By JOHN DOOLEY

DURING her recent visit to Wentworth last week, Member for Farrer Sussan Ley weighed into the discussion regarding recent allegations that vast amounts of water was being diverted to large irrigators in the upper reaches of the Barwon and Darling rivers to the detriment of downstream users.

Ms Ley, PICTURED, said that while the allegations, made on the ABC’s Four Corners program, were concerning, the NSW Government’s enquiry, headed by retired Australian National Water Commission Chair and Chief Executive Officer, Ken Matthews, had to be allowed to run its course.

The Federal Government is awaiting the outcome of NSW’s independent inquiry into the allegations of irrigators illegally pumping environmental water, with Federal Water Minister and Deputy Prime Minister, Barnaby Joyce, maintaining it is a State issue.

“The areas where the water has been allegedly taken from isn’t in my electorate, so I don’t actually know what the truth is,” Ms Ley said. “I would always treat with caution what the ABC’s Four Corners program alleges, we saw the devastating effects from a knee jerk reaction by the Labor government when reacting to the program’s report on the live cattle export trade in the Northern Territory.

“It decimated the industry and northern Australia still hasn’t recovered.”

The issue has prompted South Australian Water Minister, Ian Hunter, to call for a judicial inquiry, while others are demanding a Royal Commission.

Mr Hunter branded Mr Joyce’s reaction to the allegations “a National Party cover-up”.

Meanwhile, local stakeholders and Councils in our region have been voicing their concerns, which has seen a moratorium on the pipeline to Broken Hill being imposed.

“It isn’t an outright call to ban the building of the nearly half a billion dollar project, but rather to put it on hold until we know what is happening with the water availability in the system,” Mildura Mayor Glenn Milne explained.

“Concerns about a pipeline lie in the fact that a viable business plan hasn’t been developed to support that case for it, and there is a view that if adequate water is available upstream to provide sustainable flows to the Menindee Lakes (providing it isn’t siphoned off from the Barwon and Darling rivers upstream), then building the pipeline may not be as vital as it is being portrayed.”

Broken Hill’s Mayor Darriea Turley, having earlier called for an urgent inquiry, led the charge at the Council’s meeting to put the pipeline project on hold, with her fellow councillors voting almost unanimously to endorse this position

On a positive note, Ms Ley said that rural and regional Australia had a promising future, and while water availability was key to this region’s sustainability, the full implementation of the Murray Darling Basin Plan was pivotal to this being achieved.

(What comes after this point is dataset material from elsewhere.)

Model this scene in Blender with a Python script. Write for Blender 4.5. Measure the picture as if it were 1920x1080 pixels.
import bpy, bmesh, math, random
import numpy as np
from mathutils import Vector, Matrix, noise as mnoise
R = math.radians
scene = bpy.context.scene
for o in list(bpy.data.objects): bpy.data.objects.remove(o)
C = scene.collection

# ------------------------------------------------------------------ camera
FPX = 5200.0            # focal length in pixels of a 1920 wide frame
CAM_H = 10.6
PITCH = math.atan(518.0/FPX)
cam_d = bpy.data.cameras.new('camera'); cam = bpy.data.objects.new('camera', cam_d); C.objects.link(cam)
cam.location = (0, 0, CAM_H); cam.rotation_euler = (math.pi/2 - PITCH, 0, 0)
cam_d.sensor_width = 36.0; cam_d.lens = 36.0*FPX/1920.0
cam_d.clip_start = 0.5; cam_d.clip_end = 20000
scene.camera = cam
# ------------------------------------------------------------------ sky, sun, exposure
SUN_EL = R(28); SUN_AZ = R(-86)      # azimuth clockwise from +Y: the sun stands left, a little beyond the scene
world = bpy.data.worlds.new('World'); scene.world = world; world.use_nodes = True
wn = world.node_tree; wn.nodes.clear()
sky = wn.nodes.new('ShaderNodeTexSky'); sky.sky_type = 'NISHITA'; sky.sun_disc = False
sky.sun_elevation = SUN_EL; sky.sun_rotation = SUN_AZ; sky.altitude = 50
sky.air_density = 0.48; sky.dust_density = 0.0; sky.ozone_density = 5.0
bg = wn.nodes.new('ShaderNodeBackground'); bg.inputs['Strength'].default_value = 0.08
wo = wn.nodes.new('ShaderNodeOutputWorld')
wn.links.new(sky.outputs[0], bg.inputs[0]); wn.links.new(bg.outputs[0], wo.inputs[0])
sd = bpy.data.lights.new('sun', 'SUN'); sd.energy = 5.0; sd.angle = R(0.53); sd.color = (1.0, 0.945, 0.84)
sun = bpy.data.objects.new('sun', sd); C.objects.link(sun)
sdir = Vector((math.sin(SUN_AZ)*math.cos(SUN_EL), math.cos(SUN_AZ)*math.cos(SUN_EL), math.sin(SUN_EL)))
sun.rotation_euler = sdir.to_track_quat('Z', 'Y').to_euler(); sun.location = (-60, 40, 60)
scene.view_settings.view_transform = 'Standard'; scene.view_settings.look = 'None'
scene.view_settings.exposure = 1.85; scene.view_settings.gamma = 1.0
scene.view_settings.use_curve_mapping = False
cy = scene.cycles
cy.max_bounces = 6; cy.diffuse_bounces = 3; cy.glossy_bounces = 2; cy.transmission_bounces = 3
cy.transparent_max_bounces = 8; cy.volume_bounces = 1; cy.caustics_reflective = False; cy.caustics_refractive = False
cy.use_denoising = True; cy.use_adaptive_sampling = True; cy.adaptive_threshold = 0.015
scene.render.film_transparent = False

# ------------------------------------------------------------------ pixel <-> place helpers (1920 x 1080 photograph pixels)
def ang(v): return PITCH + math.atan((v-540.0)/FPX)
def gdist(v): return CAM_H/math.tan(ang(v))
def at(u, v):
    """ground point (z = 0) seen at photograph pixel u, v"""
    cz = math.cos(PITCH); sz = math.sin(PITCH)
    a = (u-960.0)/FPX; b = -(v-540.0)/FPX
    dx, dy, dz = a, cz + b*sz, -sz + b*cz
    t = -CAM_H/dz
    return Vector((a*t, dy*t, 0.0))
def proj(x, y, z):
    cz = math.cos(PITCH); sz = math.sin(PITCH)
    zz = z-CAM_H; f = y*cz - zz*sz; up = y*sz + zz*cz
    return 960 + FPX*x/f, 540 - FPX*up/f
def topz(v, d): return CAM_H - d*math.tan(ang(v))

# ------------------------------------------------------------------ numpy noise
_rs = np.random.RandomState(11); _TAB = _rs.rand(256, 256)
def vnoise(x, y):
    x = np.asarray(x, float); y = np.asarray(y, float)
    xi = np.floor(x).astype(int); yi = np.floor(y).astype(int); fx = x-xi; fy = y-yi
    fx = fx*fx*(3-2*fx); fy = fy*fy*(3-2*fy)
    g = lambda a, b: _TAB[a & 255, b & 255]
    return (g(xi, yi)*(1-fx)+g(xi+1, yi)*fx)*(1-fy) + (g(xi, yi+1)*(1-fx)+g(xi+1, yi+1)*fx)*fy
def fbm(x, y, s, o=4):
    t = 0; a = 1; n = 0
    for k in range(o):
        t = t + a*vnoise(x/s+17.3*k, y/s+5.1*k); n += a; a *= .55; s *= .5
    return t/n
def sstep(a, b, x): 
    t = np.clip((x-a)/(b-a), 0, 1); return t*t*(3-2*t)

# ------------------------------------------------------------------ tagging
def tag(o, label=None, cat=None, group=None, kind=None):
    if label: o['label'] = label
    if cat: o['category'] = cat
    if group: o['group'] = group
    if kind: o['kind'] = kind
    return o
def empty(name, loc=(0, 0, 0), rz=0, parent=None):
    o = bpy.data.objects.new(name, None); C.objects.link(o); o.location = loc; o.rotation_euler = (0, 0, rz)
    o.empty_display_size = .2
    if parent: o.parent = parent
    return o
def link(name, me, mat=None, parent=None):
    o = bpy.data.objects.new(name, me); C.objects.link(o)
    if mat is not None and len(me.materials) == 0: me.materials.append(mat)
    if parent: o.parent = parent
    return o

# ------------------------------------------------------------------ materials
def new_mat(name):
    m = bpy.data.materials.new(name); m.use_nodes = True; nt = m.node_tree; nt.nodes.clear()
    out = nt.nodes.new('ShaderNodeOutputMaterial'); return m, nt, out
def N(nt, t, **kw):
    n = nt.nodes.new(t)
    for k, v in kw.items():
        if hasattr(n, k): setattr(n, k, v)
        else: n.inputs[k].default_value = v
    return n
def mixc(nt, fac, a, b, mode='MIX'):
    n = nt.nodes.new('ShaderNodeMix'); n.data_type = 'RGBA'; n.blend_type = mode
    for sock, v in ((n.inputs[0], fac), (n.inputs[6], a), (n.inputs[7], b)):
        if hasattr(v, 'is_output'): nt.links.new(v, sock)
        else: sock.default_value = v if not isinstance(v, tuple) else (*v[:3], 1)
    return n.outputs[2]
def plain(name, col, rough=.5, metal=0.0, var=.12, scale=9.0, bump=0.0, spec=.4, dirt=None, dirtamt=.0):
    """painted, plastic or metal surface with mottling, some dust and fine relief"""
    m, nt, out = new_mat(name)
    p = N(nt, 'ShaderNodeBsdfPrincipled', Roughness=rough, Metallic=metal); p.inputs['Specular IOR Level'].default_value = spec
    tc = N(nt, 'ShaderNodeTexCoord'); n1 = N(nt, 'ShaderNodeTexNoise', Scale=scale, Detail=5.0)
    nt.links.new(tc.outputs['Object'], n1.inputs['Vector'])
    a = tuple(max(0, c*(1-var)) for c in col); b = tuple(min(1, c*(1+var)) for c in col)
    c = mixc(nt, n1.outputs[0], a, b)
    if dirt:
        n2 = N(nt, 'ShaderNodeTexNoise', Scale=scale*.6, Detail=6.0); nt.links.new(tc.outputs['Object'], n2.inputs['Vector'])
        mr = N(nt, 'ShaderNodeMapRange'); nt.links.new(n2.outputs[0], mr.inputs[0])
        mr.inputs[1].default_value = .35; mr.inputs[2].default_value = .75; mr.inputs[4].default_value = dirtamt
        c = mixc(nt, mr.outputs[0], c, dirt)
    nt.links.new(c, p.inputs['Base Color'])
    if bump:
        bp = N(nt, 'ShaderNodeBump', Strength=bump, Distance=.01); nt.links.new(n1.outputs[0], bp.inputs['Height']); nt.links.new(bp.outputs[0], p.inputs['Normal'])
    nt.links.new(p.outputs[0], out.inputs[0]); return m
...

“We are seeing an increase in the migration to regional hubs like Mildura, Albury, Wagga and Dubbo, and that will then flow on to smaller towns,” she said.

“Commodity prices by and large have been strong, and the sector is beginning to benefit from stronger demand for our produce from overseas consumers, particularly Asia.”

Ms Ley was asked to comment on her government’s continual poor showing in the polls, and was even asked what action they can take to be competitive at the next election.

“The polls tell me that people are losing faith in politics, for a lot of people politicians are not their favourite people, but they quite like their local members, and I am always enormously encouraged by the response I get from people I meet throughout my electorate,” she said.

“I am listening to them and to their concerns and they are all valid,  therefore we must work harder to win people’s trust.”